Challenge
Your reply should be one number: the count of lines holding the word "that".

-- start Source material --

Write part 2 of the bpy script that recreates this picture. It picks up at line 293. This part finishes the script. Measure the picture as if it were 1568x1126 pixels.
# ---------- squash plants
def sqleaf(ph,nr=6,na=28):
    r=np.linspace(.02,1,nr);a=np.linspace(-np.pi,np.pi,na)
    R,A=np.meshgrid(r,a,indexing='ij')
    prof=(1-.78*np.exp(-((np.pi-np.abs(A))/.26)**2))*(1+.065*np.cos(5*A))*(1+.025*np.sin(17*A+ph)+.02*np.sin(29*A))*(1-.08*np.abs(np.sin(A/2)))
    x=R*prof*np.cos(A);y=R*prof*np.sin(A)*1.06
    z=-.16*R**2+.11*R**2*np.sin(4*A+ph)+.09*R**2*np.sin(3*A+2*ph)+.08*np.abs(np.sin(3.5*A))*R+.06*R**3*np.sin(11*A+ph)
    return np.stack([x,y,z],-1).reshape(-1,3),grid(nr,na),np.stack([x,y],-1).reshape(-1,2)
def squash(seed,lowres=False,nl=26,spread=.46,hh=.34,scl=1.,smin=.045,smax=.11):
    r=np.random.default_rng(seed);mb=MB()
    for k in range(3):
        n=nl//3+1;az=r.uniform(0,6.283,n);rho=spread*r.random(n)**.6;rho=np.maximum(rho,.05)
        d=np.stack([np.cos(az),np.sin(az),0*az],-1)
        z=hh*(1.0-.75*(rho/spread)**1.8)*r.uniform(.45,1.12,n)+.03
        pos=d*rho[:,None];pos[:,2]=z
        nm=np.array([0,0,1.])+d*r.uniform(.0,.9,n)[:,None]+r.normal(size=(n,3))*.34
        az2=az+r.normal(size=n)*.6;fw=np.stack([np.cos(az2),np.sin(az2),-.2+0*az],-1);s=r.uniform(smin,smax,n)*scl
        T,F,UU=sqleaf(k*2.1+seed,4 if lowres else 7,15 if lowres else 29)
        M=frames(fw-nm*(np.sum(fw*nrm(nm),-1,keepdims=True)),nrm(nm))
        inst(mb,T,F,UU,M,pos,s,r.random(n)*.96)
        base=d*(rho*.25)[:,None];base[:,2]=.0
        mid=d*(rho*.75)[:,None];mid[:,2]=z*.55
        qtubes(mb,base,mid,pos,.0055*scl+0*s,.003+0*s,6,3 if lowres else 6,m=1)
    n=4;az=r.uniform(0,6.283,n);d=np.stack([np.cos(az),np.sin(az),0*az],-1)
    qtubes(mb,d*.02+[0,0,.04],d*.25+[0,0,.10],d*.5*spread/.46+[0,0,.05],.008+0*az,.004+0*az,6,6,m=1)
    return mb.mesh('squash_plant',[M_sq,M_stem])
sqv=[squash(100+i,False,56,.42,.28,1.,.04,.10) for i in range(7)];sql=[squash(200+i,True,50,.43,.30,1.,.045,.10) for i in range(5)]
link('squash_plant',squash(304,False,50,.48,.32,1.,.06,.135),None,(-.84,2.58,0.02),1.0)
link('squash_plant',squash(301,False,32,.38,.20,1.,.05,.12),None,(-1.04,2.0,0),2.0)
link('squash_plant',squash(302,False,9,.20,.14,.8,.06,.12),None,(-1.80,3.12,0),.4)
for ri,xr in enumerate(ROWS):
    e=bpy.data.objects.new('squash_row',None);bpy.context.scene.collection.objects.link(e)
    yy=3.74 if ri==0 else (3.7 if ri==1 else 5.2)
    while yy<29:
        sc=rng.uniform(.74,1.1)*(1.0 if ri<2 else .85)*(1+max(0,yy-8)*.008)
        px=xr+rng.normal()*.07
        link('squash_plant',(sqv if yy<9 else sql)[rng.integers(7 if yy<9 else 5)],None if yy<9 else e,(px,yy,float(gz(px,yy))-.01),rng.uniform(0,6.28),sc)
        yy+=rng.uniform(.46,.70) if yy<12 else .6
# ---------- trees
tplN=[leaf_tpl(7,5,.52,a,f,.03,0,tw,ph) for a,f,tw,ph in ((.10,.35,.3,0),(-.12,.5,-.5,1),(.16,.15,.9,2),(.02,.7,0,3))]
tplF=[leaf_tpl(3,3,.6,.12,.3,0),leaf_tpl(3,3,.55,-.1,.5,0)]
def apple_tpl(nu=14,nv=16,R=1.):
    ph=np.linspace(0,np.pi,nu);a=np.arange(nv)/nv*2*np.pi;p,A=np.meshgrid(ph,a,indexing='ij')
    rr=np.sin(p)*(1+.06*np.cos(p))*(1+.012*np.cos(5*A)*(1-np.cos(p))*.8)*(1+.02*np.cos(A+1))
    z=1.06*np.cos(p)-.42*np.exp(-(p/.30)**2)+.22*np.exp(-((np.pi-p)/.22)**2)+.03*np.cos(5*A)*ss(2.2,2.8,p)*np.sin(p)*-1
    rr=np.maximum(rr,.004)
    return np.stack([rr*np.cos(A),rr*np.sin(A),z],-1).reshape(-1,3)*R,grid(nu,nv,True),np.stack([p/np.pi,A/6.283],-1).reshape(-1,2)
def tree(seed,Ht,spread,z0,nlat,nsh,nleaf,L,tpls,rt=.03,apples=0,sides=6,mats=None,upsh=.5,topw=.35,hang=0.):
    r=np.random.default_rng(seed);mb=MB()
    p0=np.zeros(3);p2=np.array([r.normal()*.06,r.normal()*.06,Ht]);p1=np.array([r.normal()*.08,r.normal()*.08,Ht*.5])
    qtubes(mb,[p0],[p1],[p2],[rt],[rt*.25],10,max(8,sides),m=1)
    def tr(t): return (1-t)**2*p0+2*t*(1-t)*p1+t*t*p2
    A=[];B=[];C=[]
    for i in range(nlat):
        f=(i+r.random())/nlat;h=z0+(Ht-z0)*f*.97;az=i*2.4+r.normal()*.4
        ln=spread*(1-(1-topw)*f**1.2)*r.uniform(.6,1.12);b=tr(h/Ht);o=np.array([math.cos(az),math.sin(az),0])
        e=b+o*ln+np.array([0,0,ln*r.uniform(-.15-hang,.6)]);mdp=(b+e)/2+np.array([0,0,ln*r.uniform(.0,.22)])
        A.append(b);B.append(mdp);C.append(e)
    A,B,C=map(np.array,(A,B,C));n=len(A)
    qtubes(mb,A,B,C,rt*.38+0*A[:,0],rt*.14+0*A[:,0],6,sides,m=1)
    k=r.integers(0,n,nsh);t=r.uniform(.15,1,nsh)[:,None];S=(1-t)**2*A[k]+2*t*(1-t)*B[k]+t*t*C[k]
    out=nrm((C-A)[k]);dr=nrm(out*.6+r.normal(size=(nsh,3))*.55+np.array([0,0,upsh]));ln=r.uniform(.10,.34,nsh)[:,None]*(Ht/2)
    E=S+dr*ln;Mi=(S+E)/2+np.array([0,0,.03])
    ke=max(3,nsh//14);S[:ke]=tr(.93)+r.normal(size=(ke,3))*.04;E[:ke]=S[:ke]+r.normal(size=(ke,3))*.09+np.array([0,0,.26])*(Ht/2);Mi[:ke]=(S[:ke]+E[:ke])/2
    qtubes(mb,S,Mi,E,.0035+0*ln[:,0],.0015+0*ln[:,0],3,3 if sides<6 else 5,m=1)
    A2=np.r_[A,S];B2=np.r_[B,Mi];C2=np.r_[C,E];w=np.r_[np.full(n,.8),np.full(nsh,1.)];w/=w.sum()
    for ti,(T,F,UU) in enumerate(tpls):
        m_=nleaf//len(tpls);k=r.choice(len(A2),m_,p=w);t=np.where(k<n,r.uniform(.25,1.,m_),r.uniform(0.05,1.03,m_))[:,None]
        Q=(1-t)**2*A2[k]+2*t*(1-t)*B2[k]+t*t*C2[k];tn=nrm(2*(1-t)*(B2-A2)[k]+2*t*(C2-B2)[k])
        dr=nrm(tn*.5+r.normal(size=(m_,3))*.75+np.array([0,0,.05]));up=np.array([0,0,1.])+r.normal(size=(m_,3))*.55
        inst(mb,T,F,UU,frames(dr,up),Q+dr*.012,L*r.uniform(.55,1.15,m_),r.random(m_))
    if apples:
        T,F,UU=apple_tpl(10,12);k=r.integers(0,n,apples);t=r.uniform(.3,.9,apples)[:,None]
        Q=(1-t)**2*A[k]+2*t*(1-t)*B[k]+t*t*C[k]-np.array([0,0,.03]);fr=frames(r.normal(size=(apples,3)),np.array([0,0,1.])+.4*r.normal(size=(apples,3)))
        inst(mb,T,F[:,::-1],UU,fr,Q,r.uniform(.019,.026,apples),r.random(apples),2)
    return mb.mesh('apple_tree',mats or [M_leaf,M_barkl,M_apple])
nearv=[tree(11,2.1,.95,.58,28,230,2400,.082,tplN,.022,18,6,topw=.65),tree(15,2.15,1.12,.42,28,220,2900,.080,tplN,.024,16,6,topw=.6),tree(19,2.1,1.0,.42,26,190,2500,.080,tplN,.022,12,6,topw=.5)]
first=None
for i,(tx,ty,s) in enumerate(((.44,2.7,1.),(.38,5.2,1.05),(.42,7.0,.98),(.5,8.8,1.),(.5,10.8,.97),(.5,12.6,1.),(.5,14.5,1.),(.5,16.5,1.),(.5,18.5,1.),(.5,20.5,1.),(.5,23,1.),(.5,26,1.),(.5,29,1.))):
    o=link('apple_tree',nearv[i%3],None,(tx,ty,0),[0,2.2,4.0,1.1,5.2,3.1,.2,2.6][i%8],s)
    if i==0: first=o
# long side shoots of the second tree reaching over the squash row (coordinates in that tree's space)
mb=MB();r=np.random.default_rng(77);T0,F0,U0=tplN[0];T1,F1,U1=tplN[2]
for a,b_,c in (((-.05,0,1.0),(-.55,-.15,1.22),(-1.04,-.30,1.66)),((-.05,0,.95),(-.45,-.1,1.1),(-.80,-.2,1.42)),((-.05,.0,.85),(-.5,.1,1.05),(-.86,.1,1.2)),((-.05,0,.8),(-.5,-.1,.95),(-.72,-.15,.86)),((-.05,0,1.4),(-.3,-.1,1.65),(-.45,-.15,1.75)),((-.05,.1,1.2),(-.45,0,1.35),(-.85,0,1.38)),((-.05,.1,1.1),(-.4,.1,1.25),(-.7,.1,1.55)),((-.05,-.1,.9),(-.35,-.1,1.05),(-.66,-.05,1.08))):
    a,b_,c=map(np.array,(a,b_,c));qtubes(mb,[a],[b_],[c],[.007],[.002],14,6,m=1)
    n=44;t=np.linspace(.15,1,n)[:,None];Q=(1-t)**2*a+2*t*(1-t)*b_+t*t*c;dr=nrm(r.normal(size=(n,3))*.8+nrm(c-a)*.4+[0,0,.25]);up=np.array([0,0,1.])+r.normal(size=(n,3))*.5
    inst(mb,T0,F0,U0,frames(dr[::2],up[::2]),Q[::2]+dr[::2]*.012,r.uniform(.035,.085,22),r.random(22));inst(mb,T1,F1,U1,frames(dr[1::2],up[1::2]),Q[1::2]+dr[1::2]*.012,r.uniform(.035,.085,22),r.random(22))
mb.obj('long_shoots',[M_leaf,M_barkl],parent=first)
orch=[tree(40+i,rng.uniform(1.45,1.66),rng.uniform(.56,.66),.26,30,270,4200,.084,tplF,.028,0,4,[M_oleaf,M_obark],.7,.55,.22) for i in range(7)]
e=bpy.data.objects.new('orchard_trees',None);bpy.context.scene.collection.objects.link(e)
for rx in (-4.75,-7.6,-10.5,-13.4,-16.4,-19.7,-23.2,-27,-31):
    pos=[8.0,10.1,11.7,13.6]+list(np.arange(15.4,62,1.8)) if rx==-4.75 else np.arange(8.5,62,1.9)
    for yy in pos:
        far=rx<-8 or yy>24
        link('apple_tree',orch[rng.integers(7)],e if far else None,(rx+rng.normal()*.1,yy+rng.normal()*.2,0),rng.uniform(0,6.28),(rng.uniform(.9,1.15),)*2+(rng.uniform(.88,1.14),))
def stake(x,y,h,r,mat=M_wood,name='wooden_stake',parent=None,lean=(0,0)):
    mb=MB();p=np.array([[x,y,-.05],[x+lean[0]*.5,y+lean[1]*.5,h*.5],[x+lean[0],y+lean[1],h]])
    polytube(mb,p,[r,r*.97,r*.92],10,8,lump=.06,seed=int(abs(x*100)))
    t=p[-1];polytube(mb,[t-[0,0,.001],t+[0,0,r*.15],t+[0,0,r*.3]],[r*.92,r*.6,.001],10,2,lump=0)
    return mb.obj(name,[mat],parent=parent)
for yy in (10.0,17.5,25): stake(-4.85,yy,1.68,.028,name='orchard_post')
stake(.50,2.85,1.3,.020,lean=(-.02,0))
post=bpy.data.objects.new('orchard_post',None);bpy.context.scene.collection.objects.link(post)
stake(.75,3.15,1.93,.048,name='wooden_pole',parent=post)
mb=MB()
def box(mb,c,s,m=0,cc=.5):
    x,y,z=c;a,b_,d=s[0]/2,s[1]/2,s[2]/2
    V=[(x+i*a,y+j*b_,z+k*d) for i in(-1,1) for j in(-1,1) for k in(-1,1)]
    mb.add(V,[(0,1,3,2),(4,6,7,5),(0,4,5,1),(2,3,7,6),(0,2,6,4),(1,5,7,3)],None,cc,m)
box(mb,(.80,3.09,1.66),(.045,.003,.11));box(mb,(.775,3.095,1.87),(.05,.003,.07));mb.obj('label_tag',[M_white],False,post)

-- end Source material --

Problem solution
2